## DESCRIPTION OF THE TASK
Copy all lines below exactly as written. Leave pictures out.

....................

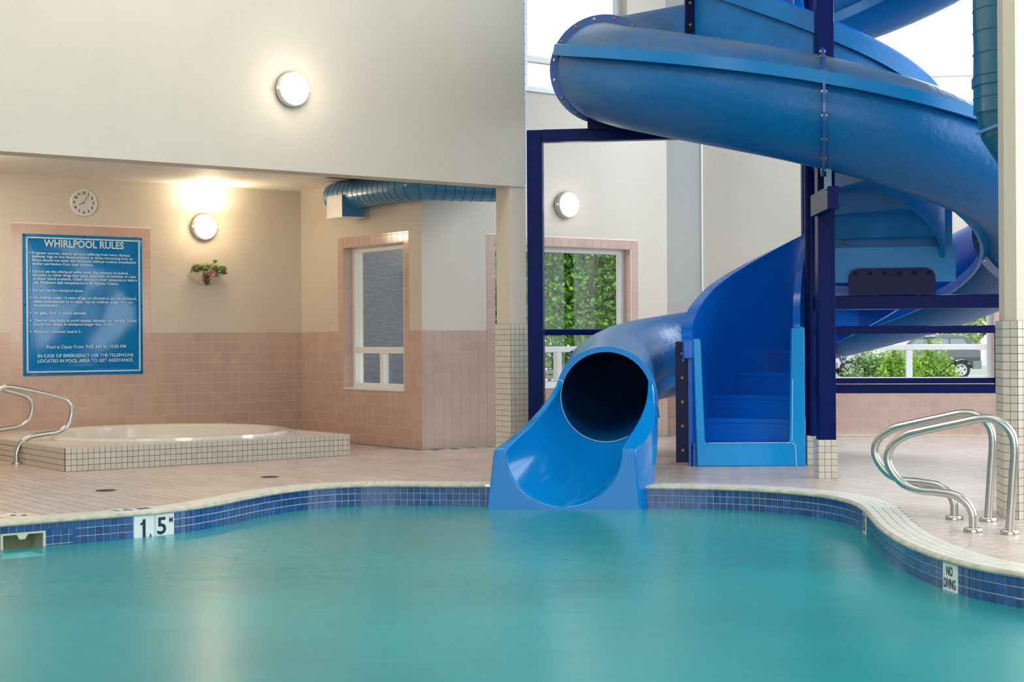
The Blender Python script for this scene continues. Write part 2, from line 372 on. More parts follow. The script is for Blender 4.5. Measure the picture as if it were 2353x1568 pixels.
def reveal_tiles(P, d, hole, sides='lrt', depth=.13):
    "one strip of tiles lining the window reveal"
    n = V((d.y, -d.x)); items = []; u0, z0, u1, z1 = hole; k = int((z1 - z0) / TP)
    def M(u, z, x, y, zz):  # x,y,zz = 3D axes
        c = V((P.x + d.x * u - n.x * depth / 2, P.y + d.y * u - n.y * depth / 2, z))
        return Matrix(((x[0], y[0], zz[0], c.x), (x[1], y[1], zz[1], c.y), (x[2], y[2], zz[2], c.z), (0, 0, 0, 1)))
    d3 = V((d.x, d.y, 0)); n3 = V((n.x, n.y, 0)); up = V((0, 0, 1)); ph = (z1 - z0) / k
    for j in range(k):
        z = z0 + ph * (j + .5)
        if 'l' in sides: items.append((M(u0, z, -n3, up, d3) if False else M(u0, z, n3, -up, n3.cross(-up)), depth - .004, ph - .004))
        if 'r' in sides: items.append((M(u1, z, n3, up, n3.cross(up)), depth - .004, ph - .004))
    kk = int((u1 - u0) / TP); pw = (u1 - u0) / kk
    for j in range(kk):
        u = u0 + pw * (j + .5)
        if 't' in sides: items.append((M(u, z1, d3, n3, -up) if d3.cross(n3).z < 0 else M(u, z1, -d3, n3, -up), pw - .004, depth - .004))
    return items
def window(name, P, d, hole, rail=None, mull=True, bars=(), depth=.13, posts=(), fw=.055):
    n = V((d.y, -d.x)); u0, z0, u1, z1 = hole
    def box(mb, a, b, c, e, o0, o1):
        uc, zc, oc = (a + c) / 2, (b + e) / 2, (o0 + o1) / 2
        mb.box((P.x + d.x * uc + n.x * oc, P.y + d.y * uc + n.y * oc, zc), (d.x * (c - a) / 2, d.y * (c - a) / 2, 0), (0, 0, (e - b) / 2), (n.x * (o1 - o0) / 2, n.y * (o1 - o0) / 2, 0))
    fr = MB(); o0, o1 = -depth - .05, -depth + .015
    box(fr, u0, z0, u0 + fw, z1, o0, o1); box(fr, u1 - fw, z0, u1, z1, o0, o1)
    box(fr, u0 + fw, z0, u1 - fw, z0 + fw, o0, o1); box(fr, u0 + fw, z1 - fw, u1 - fw, z1, o0, o1)
    root = part(name, fr, WHITE, kind='structure')
    i0, i1 = u0 + fw, u1 - fw; vis = []
    def bar(nm, a, b, c, e, oo=.0):
        mb = MB(); box(mb, a, b, c, e, o0 + .005, o1 + oo); bevel_obj(part(nm, mb, WHITE, root), .004, 1)
    def pane(a, b, c, e, k=0):
        mb = MB(); box(mb, a, b, c, e, -depth - .03, -depth - .024); part('pane', mb, GLASS, root)
    if rail:
        bar('sash_rail', i0, rail[0], i1, rail[1], .01)
        um = (u0 + u1) / 2
        if mull: bar('mullion', um - .035, z0 + fw, um + .035, rail[0], .008)
        pane(i0, rail[1], i1, z1 - fw)
        pane(i0, z0 + fw, um - .035, rail[0]); pane(um + .035, z0 + fw, i1, rail[0])
        sill = MB(); box(sill, u0, z0 - .012, u1, z0 + .004, o1, .012); part('window_sill', sill, WHITE, root)
    else:
        for q in posts: bar('mullion', q - .03, z0 + fw, q + .03, z1 - fw, .006)
        for q in bars: bar('transom', i0, q - .035, i1, q + .03, .01)
        us = [i0, *posts, i1]; zs = [z0 + fw, *bars, z1 - fw]
        for a, c in zip(us, us[1:]):
            for b, e in zip(zs, zs[1:]): pane(a, b, c, e)
        sill = MB(); box(sill, u0 - .03, z0 - .03, u1 + .03, z0, -depth, .03); part('window_sill', sill, WHITE, root)
    return root
# ------------------------------------------------------------------ pool outline
def catmull(pts, step=.05, closed=False):
    P = [V(p) for p in pts]; out = []; n = len(P)
    rng = range(n if closed else n - 1)
    for i in rng:
        p0, p1, p2, p3 = (P[(i - 1) % n], P[i], P[(i + 1) % n], P[(i + 2) % n]) if closed else (P[max(i - 1, 0)], P[i], P[i + 1], P[min(i + 2, n - 1)])
        for k in range(16):
            t = k / 16
            out.append(.5 * (2 * p1 + (p2 - p0) * t + (2 * p0 - 5 * p1 + 4 * p2 - p3) * t * t + (3 * p1 - p0 - 3 * p2 + p3) * t ** 3))
    if not closed: out.append(P[-1])
    return resample(out, step, closed)
def resample(pts, step, closed=False):
    if closed: pts = pts + [pts[0]]
    d = [0]
    for a, b in zip(pts, pts[1:]): d.append(d[-1] + (b - a).length)
    n = max(2, round(d[-1] / step)); out = []; j = 0
    for i in range(n + (0 if closed else 1)):
        s = d[-1] * i / n
        while j < len(d) - 2 and d[j + 1] < s: j += 1
        t = (s - d[j]) / max(1e-9, d[j + 1] - d[j]); out.append(pts[j].lerp(pts[j + 1], t))
    return out
EDGE = [(-3.128, 9.285), (-2.913, 9.45), (-2.761, 9.57), (-2.455, 9.80), (-2.227, 10.02), (-2.03, 10.38), (-1.882, 10.80), (-1.718, 11.17), (-1.527, 11.44), (-1.304, 11.60), (-1.127, 11.655), (-.929, 11.665), (-.593, 11.62), (-.21, 11.563), (.399, 11.475), (.951, 11.39), (1.491, 11.27), (1.78, 11.13), (1.98, 10.95), (2.16, 10.72), (2.27, 10.38), (2.29, 10.0), (2.228, 9.45), (2.15, 8.85), (2.118, 8.305), (2.13, 7.939), (2.155, 7.70), (2.193, 7.50), (2.259, 7.292), (2.38, 7.08), (2.6, 6.75), (3.0, 6.1)]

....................

## FULL SOLUTION
The Blender Python script for this scene continues. Write part 2, from line 372 on. More parts follow. The script is for Blender 4.5. Measure the picture as if it were 2353x1568 pixels.
def reveal_tiles(P, d, hole, sides='lrt', depth=.13):
    "one strip of tiles lining the window reveal"
    n = V((d.y, -d.x)); items = []; u0, z0, u1, z1 = hole; k = int((z1 - z0) / TP)
    def M(u, z, x, y, zz):  # x,y,zz = 3D axes
        c = V((P.x + d.x * u - n.x * depth / 2, P.y + d.y * u - n.y * depth / 2, z))
        return Matrix(((x[0], y[0], zz[0], c.x), (x[1], y[1], zz[1], c.y), (x[2], y[2], zz[2], c.z), (0, 0, 0, 1)))
    d3 = V((d.x, d.y, 0)); n3 = V((n.x, n.y, 0)); up = V((0, 0, 1)); ph = (z1 - z0) / k
    for j in range(k):
        z = z0 + ph * (j + .5)
        if 'l' in sides: items.append((M(u0, z, -n3, up, d3) if False else M(u0, z, n3, -up, n3.cross(-up)), depth - .004, ph - .004))
        if 'r' in sides: items.append((M(u1, z, n3, up, n3.cross(up)), depth - .004, ph - .004))
    kk = int((u1 - u0) / TP); pw = (u1 - u0) / kk
    for j in range(kk):
        u = u0 + pw * (j + .5)
        if 't' in sides: items.append((M(u, z1, d3, n3, -up) if d3.cross(n3).z < 0 else M(u, z1, -d3, n3, -up), pw - .004, depth - .004))
    return items
def window(name, P, d, hole, rail=None, mull=True, bars=(), depth=.13, posts=(), fw=.055):
    n = V((d.y, -d.x)); u0, z0, u1, z1 = hole
    def box(mb, a, b, c, e, o0, o1):
        uc, zc, oc = (a + c) / 2, (b + e) / 2, (o0 + o1) / 2
        mb.box((P.x + d.x * uc + n.x * oc, P.y + d.y * uc + n.y * oc, zc), (d.x * (c - a) / 2, d.y * (c - a) / 2, 0), (0, 0, (e - b) / 2), (n.x * (o1 - o0) / 2, n.y * (o1 - o0) / 2, 0))
    fr = MB(); o0, o1 = -depth - .05, -depth + .015
    box(fr, u0, z0, u0 + fw, z1, o0, o1); box(fr, u1 - fw, z0, u1, z1, o0, o1)
    box(fr, u0 + fw, z0, u1 - fw, z0 + fw, o0, o1); box(fr, u0 + fw, z1 - fw, u1 - fw, z1, o0, o1)
    root = part(name, fr, WHITE, kind='structure')
    i0, i1 = u0 + fw, u1 - fw; vis = []
    def bar(nm, a, b, c, e, oo=.0):
        mb = MB(); box(mb, a, b, c, e, o0 + .005, o1 + oo); bevel_obj(part(nm, mb, WHITE, root), .004, 1)
    def pane(a, b, c, e, k=0):
        mb = MB(); box(mb, a, b, c, e, -depth - .03, -depth - .024); part('pane', mb, GLASS, root)
    if rail:
        bar('sash_rail', i0, rail[0], i1, rail[1], .01)
        um = (u0 + u1) / 2
        if mull: bar('mullion', um - .035, z0 + fw, um + .035, rail[0], .008)
        pane(i0, rail[1], i1, z1 - fw)
        pane(i0, z0 + fw, um - .035, rail[0]); pane(um + .035, z0 + fw, i1, rail[0])
        sill = MB(); box(sill, u0, z0 - .012, u1, z0 + .004, o1, .012); part('window_sill', sill, WHITE, root)
    else:
        for q in posts: bar('mullion', q - .03, z0 + fw, q + .03, z1 - fw, .006)
        for q in bars: bar('transom', i0, q - .035, i1, q + .03, .01)
        us = [i0, *posts, i1]; zs = [z0 + fw, *bars, z1 - fw]
        for a, c in zip(us, us[1:]):
            for b, e in zip(zs, zs[1:]): pane(a, b, c, e)
        sill = MB(); box(sill, u0 - .03, z0 - .03, u1 + .03, z0, -depth, .03); part('window_sill', sill, WHITE, root)
    return root
# ------------------------------------------------------------------ pool outline
def catmull(pts, step=.05, closed=False):
    P = [V(p) for p in pts]; out = []; n = len(P)
    rng = range(n if closed else n - 1)
    for i in rng:
        p0, p1, p2, p3 = (P[(i - 1) % n], P[i], P[(i + 1) % n], P[(i + 2) % n]) if closed else (P[max(i - 1, 0)], P[i], P[i + 1], P[min(i + 2, n - 1)])
        for k in range(16):
            t = k / 16
            out.append(.5 * (2 * p1 + (p2 - p0) * t + (2 * p0 - 5 * p1 + 4 * p2 - p3) * t * t + (3 * p1 - p0 - 3 * p2 + p3) * t ** 3))
    if not closed: out.append(P[-1])
    return resample(out, step, closed)
def resample(pts, step, closed=False):
    if closed: pts = pts + [pts[0]]
    d = [0]
    for a, b in zip(pts, pts[1:]): d.append(d[-1] + (b - a).length)
    n = max(2, round(d[-1] / step)); out = []; j = 0
    for i in range(n + (0 if closed else 1)):
        s = d[-1] * i / n
        while j < len(d) - 2 and d[j + 1] < s: j += 1
        t = (s - d[j]) / max(1e-9, d[j + 1] - d[j]); out.append(pts[j].lerp(pts[j + 1], t))
    return out
EDGE = [(-3.128, 9.285), (-2.913, 9.45), (-2.761, 9.57), (-2.455, 9.80), (-2.227, 10.02), (-2.03, 10.38), (-1.882, 10.80), (-1.718, 11.17), (-1.527, 11.44), (-1.304, 11.60), (-1.127, 11.655), (-.929, 11.665), (-.593, 11.62), (-.21, 11.563), (.399, 11.475), (.951, 11.39), (1.491, 11.27), (1.78, 11.13), (1.98, 10.95), (2.16, 10.72), (2.27, 10.38), (2.29, 10.0), (2.228, 9.45), (2.15, 8.85), (2.118, 8.305), (2.13, 7.939), (2.155, 7.70), (2.193, 7.50), (2.259, 7.292), (2.38, 7.08), (2.6, 6.75), (3.0, 6.1)]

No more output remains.